William Gibson’s new book came out last week. So I totally read it.

peripheralIn The Peripheral, Gibson returns to his sci-fi roots with a story of parallel universes interacting with each other. Both universes happen in a non-specified future with different tech levels. The chapters alternate between two characters, Flynne, a girl stuck in poverty in the older universe, and Wilf Netherton, a PR person in the more future universe. This is Gibson’s typical structure for novels (Is it odd that his best novels, namely Neuromancer and Pattern Recognition, don’t follow this pattern?), but he plays with it a bit more than usual in this book because of the nature of peripherals – the ability for each universe to visit the other through telepresence. Because of this conceit, Flynne can be in Netherton’s universe and vice versa. So, even though the chapters alternate between these two characters, the settings often cross over more as we get consecutive chapters in one universe as one character visits the other.

This structure sort of hurt the overall story. I felt like there was way too much exposition in a lot of places. Often, a chapter would detail what that particular universe’s characters were up to while the main character was in the other universe. So, there was a whole lot of “behind the scenes” stuff that happened that was only told to the characters, as opposed to them interacting with it. Flynne’s universe, in particular, had a ton of behind-the-scenes changes. At the beginning of the story, Flynne is living in a trailer with her sick mom and brother, but by the end of the novel, she’s the CCO of one of the largest corporations in her world. All of those changes are relayed to her by other people. Yes, that plot was a lot about market forces and how economics impact everyday people, but it still didn’t make for exciting reading as Flynne’s world changes radically…with her powerless to even interact with it. Likewise, Netherton was a really passive character. While he had more agency in his universe than Flynne had in her own, he still very rarely did anything except watch other people do things around him.
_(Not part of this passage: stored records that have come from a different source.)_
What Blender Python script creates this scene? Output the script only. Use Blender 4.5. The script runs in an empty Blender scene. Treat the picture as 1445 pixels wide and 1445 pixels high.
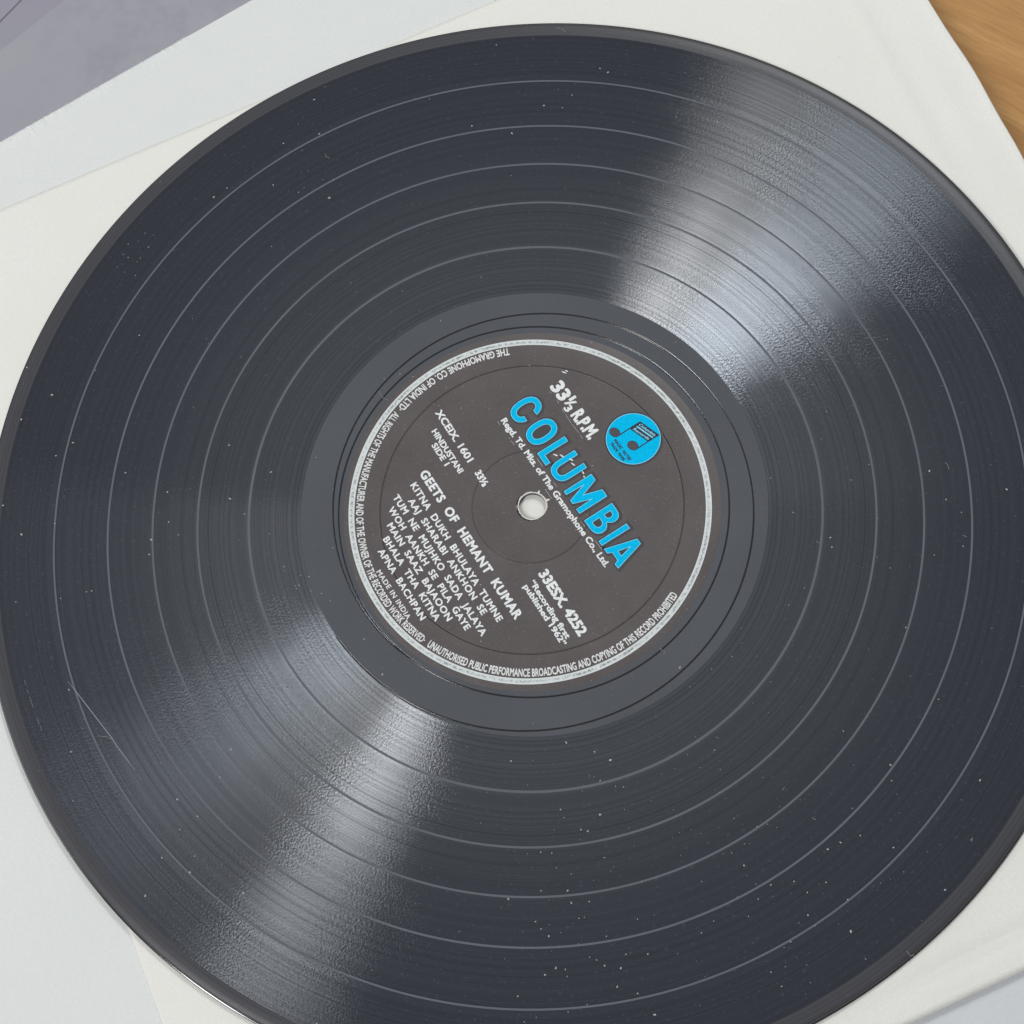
import bpy, bmesh, math, random
from mathutils import Vector, Matrix
R = math.radians
MM = 0.001
scene = bpy.context.scene
COL = scene.collection

# ------------------------------------------------------------------ camera
cd = bpy.data.cameras.new('camera')
cam = bpy.data.objects.new('camera', cd); COL.objects.link(cam)
right = Vector((0.99708775, 0.0, -0.07626282)); up = Vector((0.02451746, 0.94691419, 0.32055018)); back = Vector((0.07221435, -0.32148643, 0.94415654))
m = Matrix.Identity(4)
for i in range(3):
    m[i][0] = right[i]; m[i][1] = up[i]; m[i][2] = back[i]
    m[i][3] = (0.0299910533, -0.15948904899, 0.46369405514)[i]
cam.matrix_world = m
cd.lens = 64.42357; cd.sensor_width = 36.0
cd.clip_start = 0.01; cd.clip_end = 50.0
scene.camera = cam

# ------------------------------------------------------------------ light
world = bpy.data.worlds.new('World'); scene.world = world; world.use_nodes = True
bg = world.node_tree.nodes['Background']
bg.inputs['Color'].default_value = (0.97, 0.98, 1.0, 1); bg.inputs['Strength'].default_value = 0.245

def area(name, az, el, dist, sx, sy, power, color, target=(0, 0, 0)):
    l = bpy.data.lights.new(name, 'AREA'); l.shape = 'RECTANGLE'; l.size = sx; l.size_y = sy
    l.energy = power; l.color = color
    o = bpy.data.objects.new(name, l); COL.objects.link(o)
    p = Vector((math.cos(R(az)) * math.cos(R(el)), math.sin(R(az)) * math.cos(R(el)), math.sin(R(el)))) * dist
    o.location = p
    o.rotation_euler = (Vector(target) - p).to_track_quat('-Z', 'Y').to_euler()
    return o
area("window_light", 66, 49, 1.2, 0.17, 0.22, 3.6, (0.88, 0.94, 1.0))
area("second_window_light", 73.5, 42, 1.2, 0.15, 0.3, 2.0, (1.0, 0.96, 0.90))
area("room_light", 220, 52, 1.3, 0.15, 0.6, 7.0, (0.98, 0.98, 1.0))
area("side_light", 178, 34, 1.5, 1.0, 0.5, 2.8, (0.97, 0.98, 1.0))
scene.view_settings.view_transform = 'Standard'
try: scene.view_settings.look = 'None'
except Exception: pass
scene.view_settings.exposure = 0.0; scene.view_settings.gamma = 1.0
scene.view_settings.use_curve_mapping = False
scene.render.engine = 'CYCLES'

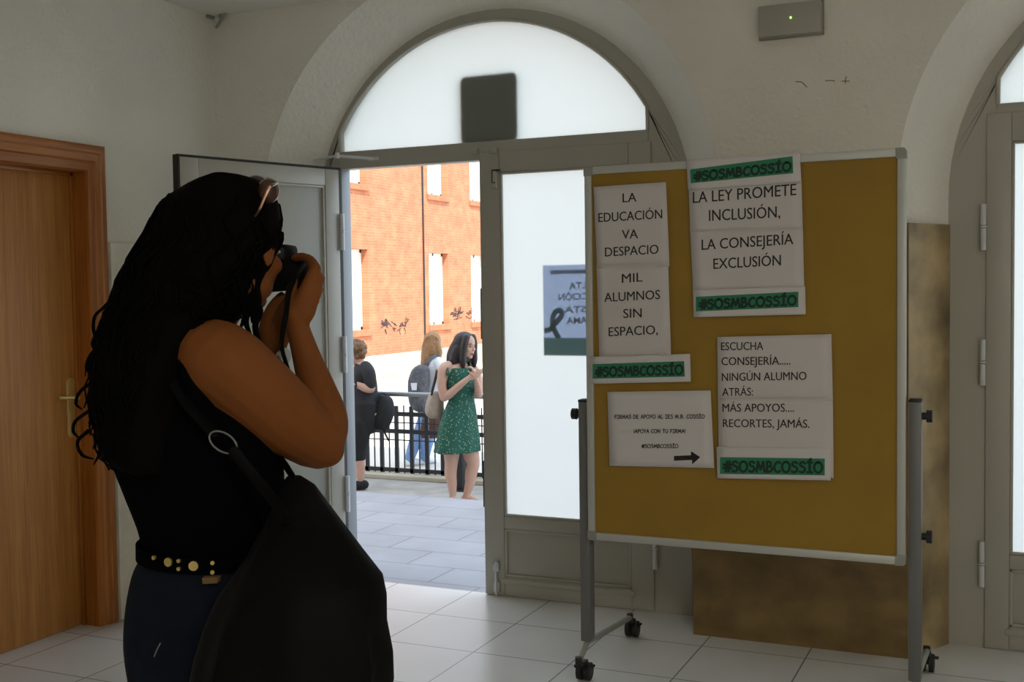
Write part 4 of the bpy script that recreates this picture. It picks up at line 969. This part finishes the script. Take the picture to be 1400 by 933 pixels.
limb(bm, [T(607,544,d1-.10,.042), T(616,538,d1-.14,.040), T(630,526,d1-.20,.033), T(641,517,d1-.22,.024)])
limb(bm, [T(645,502,d1+.10,.045), T(652,512,d1+.06,.047), T(655,530,d1-.02,.042), T(654,540,d1-.06,.039)])
limb(bm, [T(654,540,d1-.06,.039), T(653,530,d1-.12,.034), T(651,520,d1-.20,.024)])
hand(bm, at(641,517,d1-.22), hd(0.75,-0.1)+V((0,0,.35)), hd(0.3,0.9), V((0,0,1)), 0.95, 0.75)
hand(bm, at(651.5,519,d1-.20), hd(-0.15,-0.25)+V((0,0,.9)), hd(-0.8,0.1), hd(-.5,-.7)+V((0,0,.3)), 0.9, 0.8)
for (hx, kx, ax_, dd, fx) in ((618, 617, 619, d1-.02, 0), (640, 647, 637.5, d1+.02, 0)):
    limb(bm, [T(hx,590,dd,.095), T((hx+kx)/2,618,dd,.082), T(kx,634,dd,.064), T(kx-1 if kx < 630 else kx-3,648,dd,.060), T((kx+ax_)/2,662,dd,.048), T(ax_,678,dd,.034)])
    a_ = at(ax_, 680, dd); a_.z = ZG+0.05; Ff = hd(0.80, -0.35) if ax_ > 630 else hd(0.35, -0.75)
    tube(bm, [a_ - Ff*.02 - V((0,0,.012)), a_ + Ff*.07 - V((0,0,.022)), a_ + Ff*.15 - V((0,0,.034))], [.034,.032,.020], 12, 3)
    for j in range(5): q = a_ + Ff*(.155-.008*abs(j-1)) + V((Ff.y, -Ff.x, 0))*(.026-.013*j) - V((0,0,.038)); ell(bm, q, (.014,.011,.010))
gb = fuse('body', bm, 0.006, 5, 'skin_fair', pg); face_parts(h1, gb, 'hair_dark')
bm = BM()
loft(bm, [R_(x, y, d1, a, b) for x, y, a, b in ((629,502.5,.146,.090),(629,507,.156,.104),(629,513,.165,.118),(630,524,.166,.130),(630.5,536,.150,.118),(631,546,.142,.110),(630,556,.165,.128),(628,575,.205,.155),(627,597,.232,.18),(626,613,.252,.195),(626,617,.252,.195))], R1, F1, 72, 4, lambda t_, a: 0.055*math.sin(9*a+1)*max(0, t_-0.45)*1.6 + 0.02*math.sin(4*a)*max(0, t_-.45))
for (xa, xb, dd) in ((611, 613, -.09), (643, 642, .02)):
    tube(bm, [at(xa+2,511,d1+dd-.08), at(xa,503,d1+dd-.03), at(xb,497,d1+dd+.01), at(xb-1,502,d1+dd+.08)], [.032,.028,.028,.03], 8, 3, 0.5)
obj('dress', bm, 'dress', pg, None, 180)
bm = BM(); hf = hd(0.80, -0.60); hl = V((-hf.y, hf.x, 0))
c = h1c
ell(bm, c - hf*.022 + V((0,0,.042)), (.108,.108,.096)); 
loft(bm, [(*(c - hf*.045 + V((0,0,.06))), .088, .07), (*(c - hf*.050), .100, .080), (*(c - hf*.055 - V((0,0,.07))), .105, .085), (*(c - hf*.055 - V((0,0,.14))), .110, .085), (*(c - hf*.06 - V((0,0,.20))), .100, .07), (*(c - hf*.06 - V((0,0,.235))), .07, .045)], hl, hf)
for s, tw in ((1, .0), (-1, .0)):
    limb(bm, [(*(c + hf*.050 + hl*s*.050 + V((0,0,.085))), .030), (*(c + hf*.045 + hl*s*.078 + V((0,0,.02))), .030), (*(c + hf*.035 + hl*s*.084 - V((0,0,.06))), .032), (*(c + hf*.03 + hl*s*.088 - V((0,0,.15))), .034), (*(c + hf*.035 + hl*s*.085 - V((0,0,.215))), .016)])
limb(bm, [(*(c - hf*.05 - hl*.09 - V((0,0,.08))), .04), (*(c - hf*.075 - hl*.125 - V((0,0,.155))), .035), (*(c - hf*.085 - hl*.15 - V((0,0,.20))), .015)])
limb(bm, [(*(c - HR*.07 + V((0,0,.03))), .06), (*(c - HR*.12 - V((0,0,.06))), .06), (*(c - HR*.155 - V((0,0,.12))), .045), (*(c - HR*.18 - V((0,0,.155))), .018)])
limb(bm, [(*(c - HR*.07 - HF*.03 - V((0,0,.03))), .06), (*(c - HR*.11 - HF*.03 - V((0,0,.12))), .055), (*(c - HR*.09 - HF*.04 - V((0,0,.22))), .03)])
fuse('hair', bm, 0.008, 3, 'hair_dark', pg)
# her handbag
bx = at(594, 555, d1+.06); gbag = empty('handbag', (bx.x, bx.y, at(594,572,d1-.05).z), 'taupe handbag hanging at the side of the woman in green', 'bag')
bm = BM(); loft(bm, [R_(x, y, d1+.06, a, b) for x, y, a, b in ((596,535,.03,.02),(596,539,.062,.045),(595,548,.080,.06),(593.5,560,.090,.07),(594,568,.082,.065),(595,572,.05,.04))], HR, HF, 24, 3, lambda t_, a: 0.05*math.sin(6*a+4*t_)); obj('bag_body', bm, 'taupe', gbag, None, 180)
bm = BM(); tube(bm, [at(590,540,d1+.02), at(594,525,d1+.0), at(599,508,d1-.03), at(606,497,d1-.06), at(610,502,d1+.06), at(602,538,d1+.08)], .011, 8, 4, 0.5); obj('strap', bm, 'dark_tee', gbag, None, 180)

# ---- woman in black leaning on the rail, left edge of the doorway
d2 = 11.95
b2_ = at(494, 600, d2); pb = empty('person', (b2_.x, b2_.y, ZG), 'woman with short curly brown hair in black, looking down at the left of the doorway', 'person')
F2 = hd(-0.97, -0.22); R2 = V((F2.y, -F2.x, 0))
bm = BM()
loft(bm, [R_(x, y, d2, a, b) for x, y, a, b in ((497,495,.055,.05),(499,499,.13,.07),(500,508,.165,.10),(501,522,.165,.125),(502,540,.16,.13),(503,556,.18,.145),(503,575,.18,.14),(500,590,.16,.12))], R2, F2)
limb(bm, [T(498,498,d2,.05), T(494,492,d2,.048), T(491,486,d2,.05)])
h2c = at(487.5, 483, d2); h2 = head(bm, h2c, hd(-0.97, -0.24), 1.0, 0.5)
limb(bm, [T(506,502,d2-.13,.055), T(508,508,d2-.17,.056), T(511,522,d2-.18,.050), T(511,532,d2-.17,.045)])
limb(bm, [T(511,532,d2-.17,.045), T(504,531,d2-.20,.044), T(494,527,d2-.22,.034), T(487,524,d2-.22,.025)])
limb(bm, [T(496,502,d2+.13,.055), T(494,512,d2+.18,.052), T(496,532,d2+.18,.045), T(486,527,d2+.12,.034), T(479,523,d2+.06,.025)])
hand(bm, at(487,524,d2-.22), hd(-0.9,0.2)+V((0,0,.2)), hd(0,0.9)+V((0,0,.4)), V((0,0,1)), 0.95, 0.7); hand(bm, at(479,523,d2+.06), hd(-0.8,-0.3)+V((0,0,.2)), hd(0,-0.9)+V((0,0,.4)), V((0,0,1)), 0.95, 0.7)
LG2 = ((497, 494, 497, d2-.09, 0), (490, 476, 474, d2+.10, 1))
for (hx, kx, ax_, dd, fx) in LG2:
    limb(bm, [T(hx,580,dd,.10), T((hx+kx)/2,600,dd,.088), T(kx,617,dd,.066), T(kx+1,630,dd,.060), T((kx+ax_)/2+1,642,dd,.050), T(ax_,656,dd,.036)])
    a_ = at(ax_, 658, dd); a_.z = ZG+.05
    tube(bm, [a_ - V((0,0,.01)), a_ + F2*.07 - V((0,0,.02)), a_ + F2*.14 - V((0,0,.03))], [.034,.032,.022], 12, 3)
b2b = fuse('body', bm, 0.007, 5, 'skin_fair', pb); face_parts(h2, b2b, 'hair_brown')
bm = BM()
loft(bm, [R_(x, y, d2, a, b) for x, y, a, b in ((498,496,.065,.058),(499.5,499.5,.14,.082),(500,508,.178,.115),(501,522,.178,.14),(502,540,.175,.145),(503,552,.19,.155))], R2, F2, 32)
limb(bm, [T(504,502,d2-.12,.066), T(508,509,d2-.17,.068), T(510,519,d2-.18,.066), T(510,525,d2-.18,.066)]); limb(bm, [T(497,503,d2+.12,.066), T(495,510,d2+.17,.068), T(495,524,d2+.18,.064)])
fuse('tee_shirt', bm, 0.008, 3, 'dark_tee', pb)
bm = BM()
loft(bm, [R_(x, y, d2, a, b) for x, y, a, b in ((503,550,.19,.155),(503,560,.195,.158),(503,575,.195,.155),(500,592,.17,.13))], R2, F2, 32)
for (hx, kx, ax_, dd, fx) in LG2:
    limb(bm, [T(hx,578,dd,.118), T((hx+kx)/2,600,dd,.104), T(kx,615,dd,.082), T(kx+.5,624,dd,.078)])
fuse('cropped_trousers', bm, 0.009, 3, 'dark_pants', pb)
for (hx, kx, ax_, dd, fx) in LG2:
    a_ = at(ax_, 658, dd); a_.z = ZG
    bm = BM(); tube(bm, [a_ - F2*.035 + V((0,0,.055)), a_ + F2*.06 + V((0,0,.05)), a_ + F2*.15 + V((0,0,.036))], [.052,.046,.034], 14, 4)
    bmesh.ops.bisect_plane(bm, geom=bm.verts[:]+bm.edges[:]+bm.faces[:], plane_co=(0, 0, ZG+.003), plane_no=(0, 0, 1), clear_inner=True); obj('shoe', bm, 'dark_pants', pb, None, 180)
bm = BM(); rnd = random.Random(5)
c = h2c; ell(bm, c + hd(.25,0)*.10 + V((0,0,.045)), (.105,.10,.09))
for i in range(70):
    u_ = rnd.uniform(-1, 1); a = rnd.uniform(0, 2*PI); dv_ = V((math.cos(a)*math.sqrt(1-u_*u_), math.sin(a)*math.sqrt(1-u_*u_), u_))
    if dv_.dot(F2) > 0.45 and dv_.z < 0.35: continue
    if dv_.z < -0.75: continue
    ell(bm, c + hd(.25,0)*.12 + V((0,0,.03)) + V((dv_.x*.098, dv_.y*.092, dv_.z*.10)), (.028,.028,.026), None, 8)
fuse('hair', bm, 0.008, 1, 'hair_brown', pb)
bm = BM(); c = at(484, 521, d2-.24); box(bm, c-V((.035,.004,.07)), c+V((.035,.004,.07)), .004)
pb.location += HR*(-0.03)
ph = obj('phone', bm, 'black_plastic', None, c, 40); tag(ph, 'black phone in the hands of the curly-haired woman in black', 'phone')
bk = at(524, 562, d2+.05); bp = empty('backpack', (bk.x, bk.y, at(524,590,d2+.05).z), 'black backpack hanging at the back of the curly-haired woman in black', 'bag')
bm = BM(); loft(bm, [R_(x, y, d2-.02, a, b) for x, y, a, b in ((524,541,.05,.05),(525,546,.085,.09),(525,556,.105,.12),(523,568,.115,.13),(521,578,.105,.12),(523,587,.06,.07))], HR, HF, 24, 3, lambda t_, a: 0.04*math.sin(5*a+3*t_)); obj('bag_body', bm, 'dark_pants', bp, None, 180)
bm = BM(); tube(bm, [at(515,548,d2-.12), at(518,540,d2-.10), at(524,538,d2-.05), at(531,543,d2-.02)], .012, 8, 3, .5); obj('handle', bm, 'dark_tee', bp, None, 180)
bm = BM(); tube(bm, [at(524,585,d2-.06), at(527,594,d2-.06), at(531,602,d2-.05)], .012, 8, 3, .4); obj('strap', bm, 'dark_pants', bp, None, 180)
bm = BM(); tube(bm, [at(514,566,d2-.14), at(509,571,d2-.14), at(507,575,d2-.13)], .008, 8, 3, .4); obj('strap', bm, 'taupe', bp, None, 180)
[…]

That said, I don’t really read Gibson for the plot. I read him for the prose. He’s still got his Hemingway chops as simple sentences manage to convey a hidden depth of information. In particular, I liked how Flynne and Netherton’s personality was relayed through subtle hints. You can read the subtle changes in Flynne’s tone when she talks with Tommy, the boy she likes. Likewise, you can read Netherton’s struggle with alcoholism in his movements and his infatuation with Flynne through the way Gibson chooses to have him look at things. It’s subtly and powerfully done.

But I do have a complaint about the prose. Gibson overuses the word “literally.” Now, as a writer, he knows how to use it correctly. He’s even clever about it. Like this bit:

It’s a literally atrocious idea. Using it would constitute, morally and legally, an atrocity.

That’s a nice bit of root word English nerd writing right there. But that’s only one such usage and there’s sooo many uses of “literally.” My Kindle counted 15 uses of the word “literally,” which seems like overkill (It’s more than I used the word “subtle” earlier).

I’m not the right person to ask for a recommendation on whether to read this book. I can’t be objective about Gibson. Even when I can definitely say that he has other books that are better than this one, I can’t not recommend you read it. Because it’s more Gibson and that is never bad.